▸ What to work on
The listing below begins with the first line you should copy; stop after the line containing "SC.camera = camo", and drop every picture.

▸ Source data
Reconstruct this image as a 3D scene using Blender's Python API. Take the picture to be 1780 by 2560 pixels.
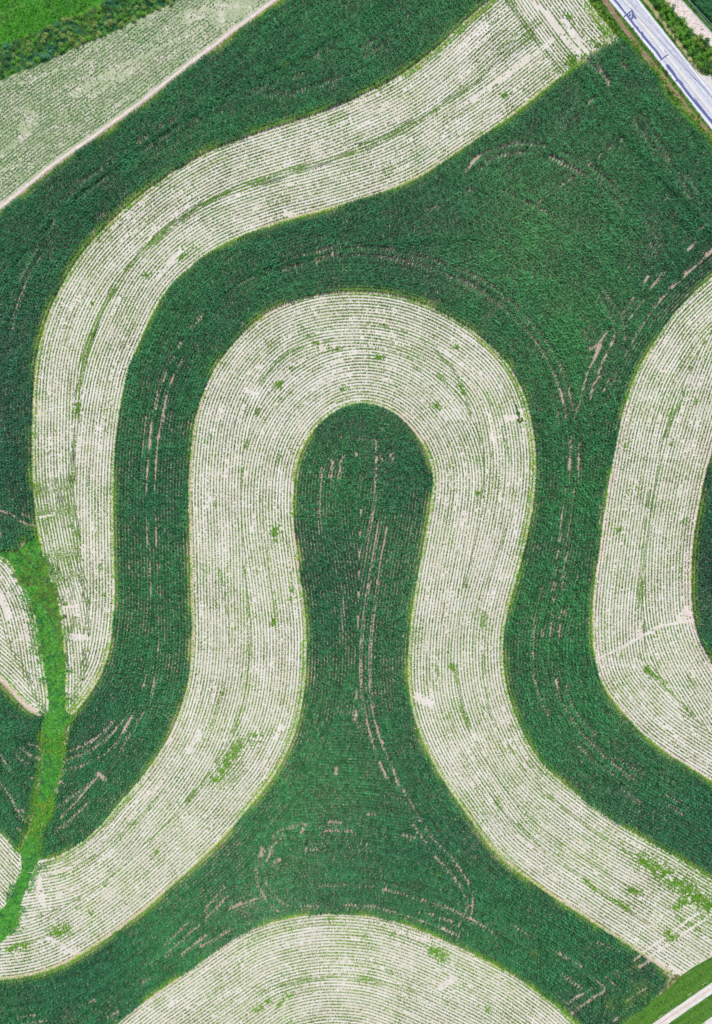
import bpy, math, random
import numpy as np
from mathutils import Vector
from mathutils.geometry import tessellate_polygon

random.seed(7)
RNG = np.random.default_rng(11)
for o in list(bpy.data.objects):
    bpy.data.objects.remove(o)
SC = bpy.context.scene
COL = SC.collection
R = math.radians

# ------------------------------------------------------------------ camera, sky, sun, exposure
HEIGHT = 170.0
cam = bpy.data.cameras.new("camera")
cam.sensor_fit = 'VERTICAL'
cam.sensor_height = 24.0
cam.lens = 24.0 * HEIGHT / 256.0
cam.clip_end = 5000
camo = bpy.data.objects.new("camera", cam)
COL.objects.link(camo)
camo.location = (0, 0, HEIGHT)
SC.camera = camo

SUN_EL, SUN_AZ = 58.0, 12.0           # degrees; azimuth clockwise from +Y
world = bpy.data.worlds.new("World")
SC.world = world
world.use_nodes = True
wn = world.node_tree
bg = wn.nodes["Background"]
sky = wn.nodes.new("ShaderNodeTexSky")
sky.sky_type = 'NISHITA'
sky.sun_disc = False
sky.sun_elevation = R(SUN_EL)
sky.sun_rotation = R(SUN_AZ)
wn.links.new(sky.outputs[0], bg.inputs[0])
bg.inputs[1].default_value = 0.12
sl = bpy.data.lights.new("sun", 'SUN')
sl.energy = 3.6
sl.angle = R(0.5)
sl.color = (1.0, 0.96, 0.9)
so = bpy.data.objects.new("sun", sl)
COL.objects.link(so)
d = Vector((math.sin(R(SUN_AZ)) * math.cos(R(SUN_EL)), math.cos(R(SUN_AZ)) * math.cos(R(SUN_EL)), math.sin(R(SUN_EL))))
so.rotation_euler = d.to_track_quat('Z', 'Y').to_euler()
SC.view_settings.view_transform = 'Standard'
SC.view_settings.look = 'None'
SC.view_settings.exposure = 0.16
SC.view_settings.gamma = 1.0
SC.render.film_transparent = False

# ------------------------------------------------------------------ coordinates
# survey grid: ground coordinates were read off in units of 0.1 m, origin at the north-west corner
TIL = {1: (0, 0, .37594), 2: (590, 0, .37594), 3: (1180, 0, .37594), 4: (0, 850, .37594), 5: (590, 850, .37594),
       6: (1180, 850, .37594), 7: (0, 1700, .65574), 8: (590, 1700, .65574), 9: (1180, 1700, .65574),
       'a': (1520, 0, .0877), 'b': (1640, 100, .10456)}


def T(t, pts):
    ox, oy, s = TIL[t]
    return [(ox + s * x, oy + s * y) for x, y in pts]


def W(pts):
    a = np.asarray(pts, float)
    return np.stack([(a[:, 0] - 890) * .1, (1280 - a[:, 1]) * .1], 1)


def catmull(p, n=8):
    p = np.asarray(p, float)
    q = np.vstack([2 * p[0] - p[1], p, 2 * p[-1] - p[-2]])
    out = []
    t = np.linspace(0, 1, n, endpoint=False)[:, None]
    for i in range(len(p) - 1):
        a, b, c, e = q[i], q[i + 1], q[i + 2], q[i + 3]
        out.append(.5 * ((2 * b) + (c - a) * t + (2 * a - 5 * b + 4 * c - e) * t ** 2 + (3 * b - a - 3 * c + e) * t ** 3))
    out.append(p[-1:])
    return np.vstack(out)


def resample(p, step):
    s = np.r_[0, np.cumsum(np.hypot(*np.diff(p, axis=0).T))]
    n = max(2, int(round(s[-1] / step)) + 1)
    u = np.linspace(0, s[-1], n)
    return np.stack([np.interp(u, s, p[:, 0]), np.interp(u, s, p[:, 1])], 1)


def curve(pts, sig=3.0, step=.5):
    """traced points -> smooth evenly sampled ground curve in metres"""
    p = resample(catmull(W(pts)), step)
    if sig > 0:
        k = int(3 * sig / step)
        g = np.exp(-.5 * (np.arange(-k, k + 1) * step / sig) ** 2)
        g /= g.sum()
        pre = 2 * p[0] - p[k:0:-1] if len(p) > k else np.repeat(p[:1], k, 0)
        post = 2 * p[-1] - p[-2:-k - 2:-1] if len(p) > k + 1 else np.repeat(p[-1:], k, 0)
        e = np.vstack([pre, p, post])
        p = np.stack([np.convolve(e[:, i], g, 'valid') for i in (0, 1)], 1)
    return p


def normals(p):
    t = np.gradient(p, axis=0)
    t /= np.linalg.norm(t, axis=1)[:, None] + 1e-9
    return np.stack([-t[:, 1], t[:, 0]], 1), t


def offset(p, dist):
    return p + normals(p)[0] * dist


def extend(c, m):
    """carry a curve straight on past both ends"""
    st = np.arange(.5, m, .5)[:, None]
    a, b = c[0] - c[5], c[-1] - c[-6]
    return np.vstack([c[0] + st[::-1] * a / np.linalg.norm(a), c, c[-1] + st * b / np.linalg.norm(b)])


def sub(c, a, b):
    """the stretch of curve c between the points nearest to a and b (survey units)"""
    a, b = W([a, b])
    i = int(np.argmin(((c - a) ** 2).sum(1)))
    j = int(np.argmin(((c - b) ** 2).sum(1)))
    return c[min(i, j):max(i, j) + 1]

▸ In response
Reconstruct this image as a 3D scene using Blender's Python API. Take the picture to be 1780 by 2560 pixels.
import bpy, math, random
import numpy as np
from mathutils import Vector
from mathutils.geometry import tessellate_polygon

random.seed(7)
RNG = np.random.default_rng(11)
for o in list(bpy.data.objects):
    bpy.data.objects.remove(o)
SC = bpy.context.scene
COL = SC.collection
R = math.radians

# ------------------------------------------------------------------ camera, sky, sun, exposure
HEIGHT = 170.0
cam = bpy.data.cameras.new("camera")
cam.sensor_fit = 'VERTICAL'
cam.sensor_height = 24.0
cam.lens = 24.0 * HEIGHT / 256.0
cam.clip_end = 5000
camo = bpy.data.objects.new("camera", cam)
COL.objects.link(camo)
camo.location = (0, 0, HEIGHT)
SC.camera = camo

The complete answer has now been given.